That Old Religion vs. Science Dichotomy

That Old Religion vs. Science Dichotomy November 8, 2011

Keith Ward thinks clearly and writes clearly, and this piece is a good example:

Julian Baggini raises the question of whether religion and science are compatible. But, as he implies, that question is too generally phrased to be helpful. We need to ask if particular religious and scientific claims conflict, or whether they are mutually supportive or not. Some are and some are not, and it would be silly to say that all religious claims conflict with all scientific claims, or that they do not.

Many religious statements are naturally construed as statements of fact – Jesus healed the sick, and rose from death, and these are factual claims. So Stephen Gould‘s suggestion that religion only deals with value and meaning is incorrect, though it is correct that scientists do not usually deal with such questions….

I do not see why Baggini says that religions “smuggle in” agency explanations where they do not belong (for instance, claiming that the cosmos exists because it is created by a God with a purpose). That seems to be a perfectly acceptable factual claim that no known scientific technique can answer. The physical sciences do not generally talk about non-physical and non-law-like facts such as creation by God. That does not mean that such questions are meaningless, or that there are not both rational and silly ways of answering them.
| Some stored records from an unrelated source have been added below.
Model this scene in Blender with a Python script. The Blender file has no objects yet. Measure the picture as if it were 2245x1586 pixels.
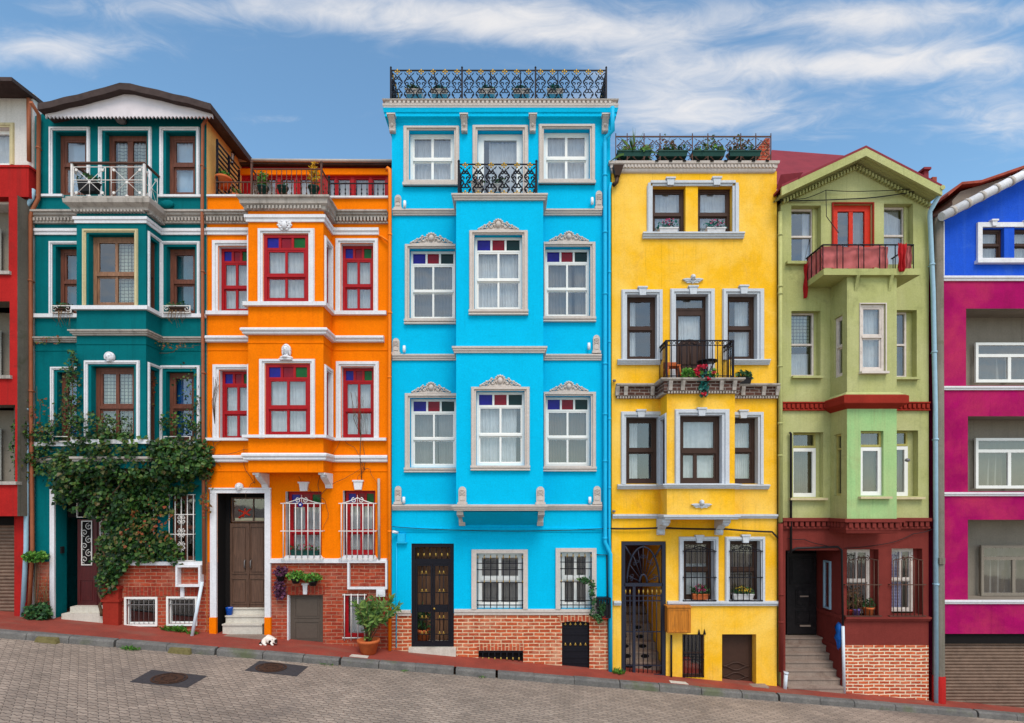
import bpy, bmesh, math, random
from mathutils import Vector, Matrix
R = math.radians
rnd = random.Random(7)
C = bpy.context.scene.collection
SC = bpy.context.scene

# ---------------------------------------------------------------- camera
D = 12.0            # metres from the lens to the main facade plane (y = 0)
CZ = 3.5            # lens height
HOR = 1100.0        # row of the horizon in the photograph
cam_d = bpy.data.cameras.new('camera')
cam = bpy.data.objects.new('camera', cam_d)
C.objects.link(cam)
cam.location = (0, -D, CZ)
cam.rotation_euler = (R(90), 0, 0)
cam_d.sensor_width = 36
cam_d.lens = 36 * D / 22.45
cam_d.shift_y = (HOR - 793) / 2245
cam_d.clip_end = 2000
SC.camera = cam

# ---------------------------------------------------------------- light
SUN_EL, SUN_AZ = 55, -16      # azimuth: degrees to the left of straight behind the camera
W = bpy.data.worlds.new('World')
SC.world = W
W.use_nodes = True
nt = W.node_tree
for n_ in list(nt.nodes):
    nt.nodes.remove(n_)
def N(t, **k):
    n = nt.nodes.new(t)
    for a, b in k.items():
        setattr(n, a, b)
    return n
def Lk(a, b):
    nt.links.new(a, b)
def M_(op, a, b=None, c=None, clamp=False):
    n = N('ShaderNodeMath', operation=op, use_clamp=clamp)
    for i, x in enumerate((a, b, c)):
        if x is None:
            continue
        if isinstance(x, (int, float)):
            n.inputs[i].default_value = x
        else:
            Lk(x, n.inputs[i])
    return n.outputs[0]
wo = N('ShaderNodeOutputWorld')
bg = N('ShaderNodeBackground')
bg.inputs[1].default_value = 0.15
Lk(bg.outputs[0], wo.inputs[0])
sky = N('ShaderNodeTexSky', sky_type='NISHITA')
sky.sun_disc = False
sky.sun_elevation = R(SUN_EL)
sky.sun_rotation = R(180 + SUN_AZ)
sky.air_density = 1.0
sky.dust_density = 0.3
sky.ozone_density = 1.6
tc = N('ShaderNodeTexCoord')
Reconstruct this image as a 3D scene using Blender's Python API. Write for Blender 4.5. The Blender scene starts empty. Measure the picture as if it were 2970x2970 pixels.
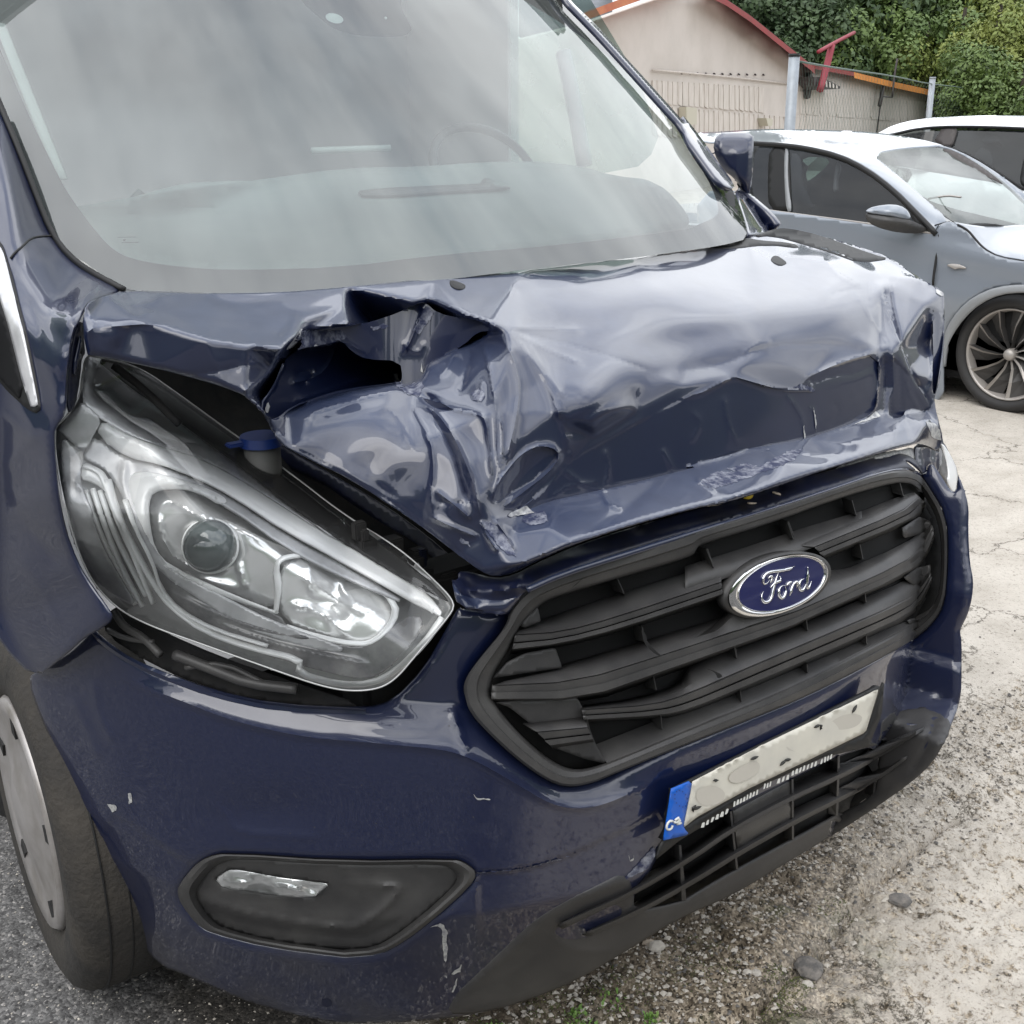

Claims that the cosmos is created do not “trespass onto” scientific territory. They are factual claims in which scientific investigators are not, as such, interested. Scientific facts are, of course, relevant to many religious claims. But not all facts are scientific facts – the claim that I was in Oxford last night, unseen by anyone, will occur in no scientific paper, but it is a hard fact. So it is with the miracles of Jesus, with the creation of the cosmos and with its end. The interesting question is not whether religion is compatible with science, but whether there are important factual questions – and some important non-factual questions, too, such as moral ones – with which the physical sciences do not usually deal. The answer seems pretty obvious, without trying to manufacture sharp and artificial distinctions between “hows” and “whys”.